DATA BLOCK:
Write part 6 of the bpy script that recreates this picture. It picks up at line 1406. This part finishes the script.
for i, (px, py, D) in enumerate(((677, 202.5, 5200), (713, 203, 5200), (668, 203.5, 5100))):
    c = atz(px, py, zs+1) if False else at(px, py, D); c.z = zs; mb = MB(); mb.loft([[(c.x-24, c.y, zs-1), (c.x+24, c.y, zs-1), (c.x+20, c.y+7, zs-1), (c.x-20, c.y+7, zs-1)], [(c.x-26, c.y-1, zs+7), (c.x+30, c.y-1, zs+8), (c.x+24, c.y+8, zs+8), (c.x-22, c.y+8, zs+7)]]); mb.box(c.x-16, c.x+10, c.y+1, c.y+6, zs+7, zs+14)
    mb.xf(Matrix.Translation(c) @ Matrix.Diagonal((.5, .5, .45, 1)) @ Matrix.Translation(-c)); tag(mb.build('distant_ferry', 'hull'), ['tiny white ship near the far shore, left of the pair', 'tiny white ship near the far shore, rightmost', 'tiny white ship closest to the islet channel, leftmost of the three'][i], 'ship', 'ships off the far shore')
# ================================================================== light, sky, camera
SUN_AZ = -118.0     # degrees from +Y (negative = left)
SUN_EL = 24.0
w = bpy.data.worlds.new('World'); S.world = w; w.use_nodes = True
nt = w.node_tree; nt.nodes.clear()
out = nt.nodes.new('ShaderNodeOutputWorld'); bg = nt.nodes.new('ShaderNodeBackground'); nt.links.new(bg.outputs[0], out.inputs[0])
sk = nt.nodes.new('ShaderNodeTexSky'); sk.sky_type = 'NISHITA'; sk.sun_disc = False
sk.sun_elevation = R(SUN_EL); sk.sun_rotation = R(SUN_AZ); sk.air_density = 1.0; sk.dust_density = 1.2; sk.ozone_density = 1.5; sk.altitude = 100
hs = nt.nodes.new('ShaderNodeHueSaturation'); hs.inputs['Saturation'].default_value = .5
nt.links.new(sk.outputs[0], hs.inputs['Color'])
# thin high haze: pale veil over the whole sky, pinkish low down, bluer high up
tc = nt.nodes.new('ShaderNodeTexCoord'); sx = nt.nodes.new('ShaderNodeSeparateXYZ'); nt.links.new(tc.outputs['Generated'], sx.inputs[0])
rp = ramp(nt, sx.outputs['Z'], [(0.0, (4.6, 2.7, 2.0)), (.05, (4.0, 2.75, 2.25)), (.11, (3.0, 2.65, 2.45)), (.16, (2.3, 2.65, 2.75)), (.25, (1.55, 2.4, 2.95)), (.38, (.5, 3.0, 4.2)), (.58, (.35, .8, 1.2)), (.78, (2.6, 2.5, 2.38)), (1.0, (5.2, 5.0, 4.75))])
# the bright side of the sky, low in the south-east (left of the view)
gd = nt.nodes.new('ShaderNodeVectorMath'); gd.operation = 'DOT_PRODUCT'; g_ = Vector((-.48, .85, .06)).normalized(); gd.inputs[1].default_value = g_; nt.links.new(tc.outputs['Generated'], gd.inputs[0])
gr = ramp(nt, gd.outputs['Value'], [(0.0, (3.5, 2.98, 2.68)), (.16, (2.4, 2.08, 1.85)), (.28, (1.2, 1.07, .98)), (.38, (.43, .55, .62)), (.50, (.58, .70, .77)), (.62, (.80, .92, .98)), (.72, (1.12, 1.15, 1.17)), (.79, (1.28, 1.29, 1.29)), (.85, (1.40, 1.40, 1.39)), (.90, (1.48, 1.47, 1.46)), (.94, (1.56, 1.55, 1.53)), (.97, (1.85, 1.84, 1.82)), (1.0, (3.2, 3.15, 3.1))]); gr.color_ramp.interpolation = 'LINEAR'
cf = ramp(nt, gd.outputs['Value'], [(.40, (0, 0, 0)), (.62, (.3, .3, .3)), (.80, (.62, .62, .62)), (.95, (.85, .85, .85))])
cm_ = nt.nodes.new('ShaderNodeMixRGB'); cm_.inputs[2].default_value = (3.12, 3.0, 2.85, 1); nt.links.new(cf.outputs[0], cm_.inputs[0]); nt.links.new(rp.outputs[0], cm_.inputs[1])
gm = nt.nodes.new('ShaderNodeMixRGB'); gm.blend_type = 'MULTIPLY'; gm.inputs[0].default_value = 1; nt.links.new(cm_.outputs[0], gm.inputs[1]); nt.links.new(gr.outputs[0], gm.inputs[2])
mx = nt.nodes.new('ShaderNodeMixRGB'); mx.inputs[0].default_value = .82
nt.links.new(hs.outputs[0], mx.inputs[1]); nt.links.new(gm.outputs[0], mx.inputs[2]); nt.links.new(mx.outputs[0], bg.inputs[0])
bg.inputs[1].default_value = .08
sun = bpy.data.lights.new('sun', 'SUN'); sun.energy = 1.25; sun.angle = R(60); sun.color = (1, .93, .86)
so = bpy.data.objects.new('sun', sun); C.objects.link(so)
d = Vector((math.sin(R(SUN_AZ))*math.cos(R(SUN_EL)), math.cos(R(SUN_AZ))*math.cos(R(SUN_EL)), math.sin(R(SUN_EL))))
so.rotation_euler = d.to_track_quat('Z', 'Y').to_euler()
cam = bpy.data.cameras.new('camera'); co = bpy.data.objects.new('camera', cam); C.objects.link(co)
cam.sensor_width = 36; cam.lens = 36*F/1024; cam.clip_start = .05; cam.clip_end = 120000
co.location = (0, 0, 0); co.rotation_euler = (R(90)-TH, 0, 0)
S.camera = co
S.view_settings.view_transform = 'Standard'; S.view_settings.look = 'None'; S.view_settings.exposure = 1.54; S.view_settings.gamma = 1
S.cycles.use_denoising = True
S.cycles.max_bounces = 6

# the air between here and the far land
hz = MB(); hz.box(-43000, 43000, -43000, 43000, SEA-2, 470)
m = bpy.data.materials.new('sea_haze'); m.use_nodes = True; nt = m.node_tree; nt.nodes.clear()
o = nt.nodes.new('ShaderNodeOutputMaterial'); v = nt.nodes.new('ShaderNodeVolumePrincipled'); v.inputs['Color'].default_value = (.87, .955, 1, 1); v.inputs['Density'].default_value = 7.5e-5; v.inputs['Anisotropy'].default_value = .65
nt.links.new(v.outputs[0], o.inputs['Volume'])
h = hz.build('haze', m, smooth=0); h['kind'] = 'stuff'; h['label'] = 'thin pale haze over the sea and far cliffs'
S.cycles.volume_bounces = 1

THE EXERCISE: From the listing above, reproduce all the lines exactly.

RESULT:
Write part 6 of the bpy script that recreates this picture. It picks up at line 1406. This part finishes the script.
for i, (px, py, D) in enumerate(((677, 202.5, 5200), (713, 203, 5200), (668, 203.5, 5100))):
    c = atz(px, py, zs+1) if False else at(px, py, D); c.z = zs; mb = MB(); mb.loft([[(c.x-24, c.y, zs-1), (c.x+24, c.y, zs-1), (c.x+20, c.y+7, zs-1), (c.x-20, c.y+7, zs-1)], [(c.x-26, c.y-1, zs+7), (c.x+30, c.y-1, zs+8), (c.x+24, c.y+8, zs+8), (c.x-22, c.y+8, zs+7)]]); mb.box(c.x-16, c.x+10, c.y+1, c.y+6, zs+7, zs+14)
    mb.xf(Matrix.Translation(c) @ Matrix.Diagonal((.5, .5, .45, 1)) @ Matrix.Translation(-c)); tag(mb.build('distant_ferry', 'hull'), ['tiny white ship near the far shore, left of the pair', 'tiny white ship near the far shore, rightmost', 'tiny white ship closest to the islet channel, leftmost of the three'][i], 'ship', 'ships off the far shore')
# ================================================================== light, sky, camera
SUN_AZ = -118.0     # degrees from +Y (negative = left)
SUN_EL = 24.0
w = bpy.data.worlds.new('World'); S.world = w; w.use_nodes = True
nt = w.node_tree; nt.nodes.clear()
out = nt.nodes.new('ShaderNodeOutputWorld'); bg = nt.nodes.new('ShaderNodeBackground'); nt.links.new(bg.outputs[0], out.inputs[0])
sk = nt.nodes.new('ShaderNodeTexSky'); sk.sky_type = 'NISHITA'; sk.sun_disc = False
sk.sun_elevation = R(SUN_EL); sk.sun_rotation = R(SUN_AZ); sk.air_density = 1.0; sk.dust_density = 1.2; sk.ozone_density = 1.5; sk.altitude = 100
hs = nt.nodes.new('ShaderNodeHueSaturation'); hs.inputs['Saturation'].default_value = .5
nt.links.new(sk.outputs[0], hs.inputs['Color'])
# thin high haze: pale veil over the whole sky, pinkish low down, bluer high up
tc = nt.nodes.new('ShaderNodeTexCoord'); sx = nt.nodes.new('ShaderNodeSeparateXYZ'); nt.links.new(tc.outputs['Generated'], sx.inputs[0])
rp = ramp(nt, sx.outputs['Z'], [(0.0, (4.6, 2.7, 2.0)), (.05, (4.0, 2.75, 2.25)), (.11, (3.0, 2.65, 2.45)), (.16, (2.3, 2.65, 2.75)), (.25, (1.55, 2.4, 2.95)), (.38, (.5, 3.0, 4.2)), (.58, (.35, .8, 1.2)), (.78, (2.6, 2.5, 2.38)), (1.0, (5.2, 5.0, 4.75))])
# the bright side of the sky, low in the south-east (left of the view)
gd = nt.nodes.new('ShaderNodeVectorMath'); gd.operation = 'DOT_PRODUCT'; g_ = Vector((-.48, .85, .06)).normalized(); gd.inputs[1].default_value = g_; nt.links.new(tc.outputs['Generated'], gd.inputs[0])
gr = ramp(nt, gd.outputs['Value'], [(0.0, (3.5, 2.98, 2.68)), (.16, (2.4, 2.08, 1.85)), (.28, (1.2, 1.07, .98)), (.38, (.43, .55, .62)), (.50, (.58, .70, .77)), (.62, (.80, .92, .98)), (.72, (1.12, 1.15, 1.17)), (.79, (1.28, 1.29, 1.29)), (.85, (1.40, 1.40, 1.39)), (.90, (1.48, 1.47, 1.46)), (.94, (1.56, 1.55, 1.53)), (.97, (1.85, 1.84, 1.82)), (1.0, (3.2, 3.15, 3.1))]); gr.color_ramp.interpolation = 'LINEAR'
cf = ramp(nt, gd.outputs['Value'], [(.40, (0, 0, 0)), (.62, (.3, .3, .3)), (.80, (.62, .62, .62)), (.95, (.85, .85, .85))])
cm_ = nt.nodes.new('ShaderNodeMixRGB'); cm_.inputs[2].default_value = (3.12, 3.0, 2.85, 1); nt.links.new(cf.outputs[0], cm_.inputs[0]); nt.links.new(rp.outputs[0], cm_.inputs[1])
gm = nt.nodes.new('ShaderNodeMixRGB'); gm.blend_type = 'MULTIPLY'; gm.inputs[0].default_value = 1; nt.links.new(cm_.outputs[0], gm.inputs[1]); nt.links.new(gr.outputs[0], gm.inputs[2])
mx = nt.nodes.new('ShaderNodeMixRGB'); mx.inputs[0].default_value = .82
nt.links.new(hs.outputs[0], mx.inputs[1]); nt.links.new(gm.outputs[0], mx.inputs[2]); nt.links.new(mx.outputs[0], bg.inputs[0])
bg.inputs[1].default_value = .08
sun = bpy.data.lights.new('sun', 'SUN'); sun.energy = 1.25; sun.angle = R(60); sun.color = (1, .93, .86)
so = bpy.data.objects.new('sun', sun); C.objects.link(so)
d = Vector((math.sin(R(SUN_AZ))*math.cos(R(SUN_EL)), math.cos(R(SUN_AZ))*math.cos(R(SUN_EL)), math.sin(R(SUN_EL))))
so.rotation_euler = d.to_track_quat('Z', 'Y').to_euler()
cam = bpy.data.cameras.new('camera'); co = bpy.data.objects.new('camera', cam); C.objects.link(co)
cam.sensor_width = 36; cam.lens = 36*F/1024; cam.clip_start = .05; cam.clip_end = 120000
co.location = (0, 0, 0); co.rotation_euler = (R(90)-TH, 0, 0)
S.camera = co
S.view_settings.view_transform = 'Standard'; S.view_settings.look = 'None'; S.view_settings.exposure = 1.54; S.view_settings.gamma = 1
S.cycles.use_denoising = True
S.cycles.max_bounces = 6

# the air between here and the far land
hz = MB(); hz.box(-43000, 43000, -43000, 43000, SEA-2, 470)
m = bpy.data.materials.new('sea_haze'); m.use_nodes = True; nt = m.node_tree; nt.nodes.clear()
o = nt.nodes.new('ShaderNodeOutputMaterial'); v = nt.nodes.new('ShaderNodeVolumePrincipled'); v.inputs['Color'].default_value = (.87, .955, 1, 1); v.inputs['Density'].default_value = 7.5e-5; v.inputs['Anisotropy'].default_value = .65
nt.links.new(v.outputs[0], o.inputs['Volume'])
h = hz.build('haze', m, smooth=0); h['kind'] = 'stuff'; h['label'] = 'thin pale haze over the sea and far cliffs'
S.cycles.volume_bounces = 1